Reduce back-seat distractions on Christmas journeys, says GEM Motoring Assist

Posted on December 17th, 2013 by GEM Motoring Assist

Road safety and breakdown cover specialist GEM Motoring Assist has put together some tips for minimising back-seat squabbles and reducing risk on Christmas road journeys. The advice follows the recent publication of research from Australia, suggesting that children are 12 times more distracting to drivers than talking on a mobile phone.

GEM chief executive David Williams MBE comments: “We readily recognise some distractions, such as speaking on a hand-held phone or texting, as dangerous. These actions carry fines of £100 with three penalty points. But many of us are guilty of overlooking the distractions that can come from children in the back seats.

“In order to reduce risk on a journey, we need to be in control when we’re driving and accept that all our focus must be on the driving task.

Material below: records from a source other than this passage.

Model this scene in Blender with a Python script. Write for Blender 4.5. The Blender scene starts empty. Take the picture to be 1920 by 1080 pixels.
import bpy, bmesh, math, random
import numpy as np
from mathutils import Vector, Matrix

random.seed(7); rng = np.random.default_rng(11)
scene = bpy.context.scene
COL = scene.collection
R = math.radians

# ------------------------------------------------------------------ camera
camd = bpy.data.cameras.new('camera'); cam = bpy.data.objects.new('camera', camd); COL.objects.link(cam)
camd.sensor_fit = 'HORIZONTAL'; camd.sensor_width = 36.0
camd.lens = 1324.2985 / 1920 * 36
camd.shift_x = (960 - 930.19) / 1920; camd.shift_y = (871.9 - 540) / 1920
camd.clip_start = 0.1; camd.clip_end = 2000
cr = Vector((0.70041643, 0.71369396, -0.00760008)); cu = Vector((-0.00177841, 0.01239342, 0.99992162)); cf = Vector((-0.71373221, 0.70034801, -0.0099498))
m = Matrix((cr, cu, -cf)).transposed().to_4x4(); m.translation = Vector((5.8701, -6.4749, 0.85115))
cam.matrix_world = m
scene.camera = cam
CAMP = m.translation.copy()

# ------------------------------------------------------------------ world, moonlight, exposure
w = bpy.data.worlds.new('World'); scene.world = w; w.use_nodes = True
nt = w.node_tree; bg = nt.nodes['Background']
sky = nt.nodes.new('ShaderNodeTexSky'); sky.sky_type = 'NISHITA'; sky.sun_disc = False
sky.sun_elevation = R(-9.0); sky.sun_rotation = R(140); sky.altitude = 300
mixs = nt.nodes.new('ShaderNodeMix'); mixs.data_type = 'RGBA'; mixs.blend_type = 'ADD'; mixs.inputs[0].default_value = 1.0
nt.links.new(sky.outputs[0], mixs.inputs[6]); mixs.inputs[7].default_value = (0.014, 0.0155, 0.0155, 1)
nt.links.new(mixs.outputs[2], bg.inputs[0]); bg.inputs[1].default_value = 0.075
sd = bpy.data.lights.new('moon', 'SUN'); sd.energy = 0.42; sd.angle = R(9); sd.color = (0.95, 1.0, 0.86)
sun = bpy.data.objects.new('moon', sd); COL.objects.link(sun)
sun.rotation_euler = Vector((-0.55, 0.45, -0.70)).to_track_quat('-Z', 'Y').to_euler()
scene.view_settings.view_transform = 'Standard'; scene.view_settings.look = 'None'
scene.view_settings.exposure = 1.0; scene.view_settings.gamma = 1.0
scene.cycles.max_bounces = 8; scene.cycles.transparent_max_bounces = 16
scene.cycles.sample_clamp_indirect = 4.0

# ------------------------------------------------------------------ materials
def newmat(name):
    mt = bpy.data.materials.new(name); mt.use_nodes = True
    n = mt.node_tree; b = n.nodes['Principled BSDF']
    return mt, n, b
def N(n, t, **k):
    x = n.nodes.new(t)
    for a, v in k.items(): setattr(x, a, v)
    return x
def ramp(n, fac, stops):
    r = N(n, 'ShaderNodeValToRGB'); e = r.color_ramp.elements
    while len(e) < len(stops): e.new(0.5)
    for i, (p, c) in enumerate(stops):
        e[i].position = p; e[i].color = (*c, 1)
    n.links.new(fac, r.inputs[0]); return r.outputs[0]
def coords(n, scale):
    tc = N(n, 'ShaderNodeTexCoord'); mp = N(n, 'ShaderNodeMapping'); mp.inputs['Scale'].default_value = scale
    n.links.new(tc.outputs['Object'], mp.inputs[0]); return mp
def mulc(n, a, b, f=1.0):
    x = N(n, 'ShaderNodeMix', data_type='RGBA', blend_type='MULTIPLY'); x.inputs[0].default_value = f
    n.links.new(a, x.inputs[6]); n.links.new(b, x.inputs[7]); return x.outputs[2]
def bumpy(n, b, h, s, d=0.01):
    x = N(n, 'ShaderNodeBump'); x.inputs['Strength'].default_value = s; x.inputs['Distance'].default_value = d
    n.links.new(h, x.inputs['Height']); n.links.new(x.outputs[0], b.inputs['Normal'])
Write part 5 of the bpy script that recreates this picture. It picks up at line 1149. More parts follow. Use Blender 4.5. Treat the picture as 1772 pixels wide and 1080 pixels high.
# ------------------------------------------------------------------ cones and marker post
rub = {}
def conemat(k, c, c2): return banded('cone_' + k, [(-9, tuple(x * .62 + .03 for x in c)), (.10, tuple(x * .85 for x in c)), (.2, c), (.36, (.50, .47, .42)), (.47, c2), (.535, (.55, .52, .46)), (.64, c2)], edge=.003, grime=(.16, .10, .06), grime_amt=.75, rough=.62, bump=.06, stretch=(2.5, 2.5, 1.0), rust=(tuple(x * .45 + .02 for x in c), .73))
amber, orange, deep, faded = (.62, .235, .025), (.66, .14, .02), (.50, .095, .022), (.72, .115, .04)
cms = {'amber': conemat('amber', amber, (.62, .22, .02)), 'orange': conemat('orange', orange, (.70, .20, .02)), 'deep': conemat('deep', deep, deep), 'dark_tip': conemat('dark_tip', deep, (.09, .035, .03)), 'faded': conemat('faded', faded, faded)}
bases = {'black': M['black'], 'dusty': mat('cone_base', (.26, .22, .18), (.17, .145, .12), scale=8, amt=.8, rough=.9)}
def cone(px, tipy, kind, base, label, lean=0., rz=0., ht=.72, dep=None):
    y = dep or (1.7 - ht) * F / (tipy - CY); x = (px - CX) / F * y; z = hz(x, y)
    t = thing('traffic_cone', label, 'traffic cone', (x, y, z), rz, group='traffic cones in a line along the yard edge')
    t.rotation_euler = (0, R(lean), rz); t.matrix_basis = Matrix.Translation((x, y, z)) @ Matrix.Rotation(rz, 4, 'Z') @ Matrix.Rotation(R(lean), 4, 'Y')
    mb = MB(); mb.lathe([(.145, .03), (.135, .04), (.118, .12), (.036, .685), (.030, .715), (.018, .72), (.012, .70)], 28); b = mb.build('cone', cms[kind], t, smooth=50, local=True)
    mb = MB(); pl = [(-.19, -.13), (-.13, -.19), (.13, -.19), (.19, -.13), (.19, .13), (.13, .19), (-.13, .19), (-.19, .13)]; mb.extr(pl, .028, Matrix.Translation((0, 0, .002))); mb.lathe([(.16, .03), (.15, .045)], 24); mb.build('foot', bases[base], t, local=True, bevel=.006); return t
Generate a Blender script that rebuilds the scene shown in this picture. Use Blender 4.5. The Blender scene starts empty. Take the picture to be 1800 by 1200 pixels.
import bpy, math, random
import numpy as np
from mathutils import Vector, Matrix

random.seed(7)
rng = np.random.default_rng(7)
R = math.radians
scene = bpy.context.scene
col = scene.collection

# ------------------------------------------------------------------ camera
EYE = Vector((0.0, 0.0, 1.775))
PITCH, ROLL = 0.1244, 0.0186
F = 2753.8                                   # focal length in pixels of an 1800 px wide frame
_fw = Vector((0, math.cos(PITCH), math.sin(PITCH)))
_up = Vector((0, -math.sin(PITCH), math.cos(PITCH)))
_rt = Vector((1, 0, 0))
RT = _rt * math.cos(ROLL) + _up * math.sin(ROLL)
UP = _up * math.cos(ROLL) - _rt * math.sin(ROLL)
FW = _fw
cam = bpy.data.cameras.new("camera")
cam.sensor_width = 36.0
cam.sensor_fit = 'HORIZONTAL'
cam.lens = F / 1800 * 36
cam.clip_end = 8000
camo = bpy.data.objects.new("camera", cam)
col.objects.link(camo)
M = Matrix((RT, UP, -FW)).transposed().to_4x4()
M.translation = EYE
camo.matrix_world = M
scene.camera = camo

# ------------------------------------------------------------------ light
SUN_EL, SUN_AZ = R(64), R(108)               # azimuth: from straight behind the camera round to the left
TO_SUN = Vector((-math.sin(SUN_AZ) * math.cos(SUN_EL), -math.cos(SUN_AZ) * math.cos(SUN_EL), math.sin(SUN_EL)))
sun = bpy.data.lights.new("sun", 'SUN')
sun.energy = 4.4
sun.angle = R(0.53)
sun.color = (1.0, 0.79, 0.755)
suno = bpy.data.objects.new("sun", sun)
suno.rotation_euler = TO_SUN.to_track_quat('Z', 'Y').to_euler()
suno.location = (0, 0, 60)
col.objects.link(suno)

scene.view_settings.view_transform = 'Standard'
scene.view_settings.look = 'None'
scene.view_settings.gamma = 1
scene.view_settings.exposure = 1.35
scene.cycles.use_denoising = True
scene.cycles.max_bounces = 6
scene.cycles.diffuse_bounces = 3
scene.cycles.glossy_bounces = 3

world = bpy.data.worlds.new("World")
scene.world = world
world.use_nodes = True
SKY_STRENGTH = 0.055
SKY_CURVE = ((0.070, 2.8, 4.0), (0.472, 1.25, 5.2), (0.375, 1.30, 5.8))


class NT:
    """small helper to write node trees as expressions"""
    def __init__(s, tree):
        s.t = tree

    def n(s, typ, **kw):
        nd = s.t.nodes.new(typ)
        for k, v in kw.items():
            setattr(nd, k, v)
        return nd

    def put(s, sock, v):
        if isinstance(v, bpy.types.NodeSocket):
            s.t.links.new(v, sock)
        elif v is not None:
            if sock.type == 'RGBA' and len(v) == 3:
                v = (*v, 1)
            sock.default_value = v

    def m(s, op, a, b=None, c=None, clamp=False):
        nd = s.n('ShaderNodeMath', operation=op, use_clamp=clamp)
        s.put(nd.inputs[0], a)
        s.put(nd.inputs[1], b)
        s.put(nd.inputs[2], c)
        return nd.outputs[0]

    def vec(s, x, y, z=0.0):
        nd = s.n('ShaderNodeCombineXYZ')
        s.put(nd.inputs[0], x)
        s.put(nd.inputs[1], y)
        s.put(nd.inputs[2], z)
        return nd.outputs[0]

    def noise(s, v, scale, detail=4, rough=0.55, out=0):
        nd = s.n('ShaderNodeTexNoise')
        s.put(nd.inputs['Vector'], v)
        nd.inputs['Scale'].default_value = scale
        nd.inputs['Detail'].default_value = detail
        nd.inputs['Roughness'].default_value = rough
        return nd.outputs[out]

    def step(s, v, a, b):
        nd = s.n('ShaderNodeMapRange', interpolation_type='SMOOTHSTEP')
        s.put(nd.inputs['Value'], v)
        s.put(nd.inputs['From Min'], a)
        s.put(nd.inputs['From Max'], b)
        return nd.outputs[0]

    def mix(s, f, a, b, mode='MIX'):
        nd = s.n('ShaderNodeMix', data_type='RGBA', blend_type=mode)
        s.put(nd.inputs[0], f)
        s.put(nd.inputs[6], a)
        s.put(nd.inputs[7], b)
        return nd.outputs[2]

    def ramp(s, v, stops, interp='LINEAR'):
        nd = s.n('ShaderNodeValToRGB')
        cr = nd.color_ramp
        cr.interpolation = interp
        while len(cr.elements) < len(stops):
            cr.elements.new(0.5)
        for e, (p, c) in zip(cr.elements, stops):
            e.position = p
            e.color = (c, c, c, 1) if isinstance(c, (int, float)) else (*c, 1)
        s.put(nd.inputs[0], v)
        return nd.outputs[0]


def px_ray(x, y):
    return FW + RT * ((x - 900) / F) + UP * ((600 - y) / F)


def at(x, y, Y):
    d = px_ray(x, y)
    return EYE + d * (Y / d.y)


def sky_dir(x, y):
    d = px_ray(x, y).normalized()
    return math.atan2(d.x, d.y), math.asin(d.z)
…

That means we must make a positive decision not to turn round, not to unwrap sweets and not to engage in distracting activities.

“There’s only 100% concentration available – so by refusing to allow any of that to be taken away from the task of driving, we’re maximising our safety as drivers, we’re keeping our children safe and we’re reducing risk for those around us.”

GEM’s tips for safer family journeys this Christmas:

  • Encourage your children to plan the journey and to choose the items they would like to have easily accessible. Let them select the snacks they fancy (though avoid anything sticky or smelly).
  • Have a family chat before you leave.
  • Explain how long the journey is likely to take. Let the children know how many breaks you’re planning and what you’ll do on those breaks (stop for lunch, or just a quick loo visit).
  • Drivers: delegate any discussions with the children to the adult in the front passenger seat. If you’re the only adult, then have a chat before you leave and explain that by staying calm and quiet, they’ll be helping to ensure a safer, smoother journey.
  • Encourage them to give you as much notice as possible if they need the loo or perhaps feel unwell.
  • If arguments break out during the journey, don’t try to continue driving. Pull over when it’s safe and sort things out.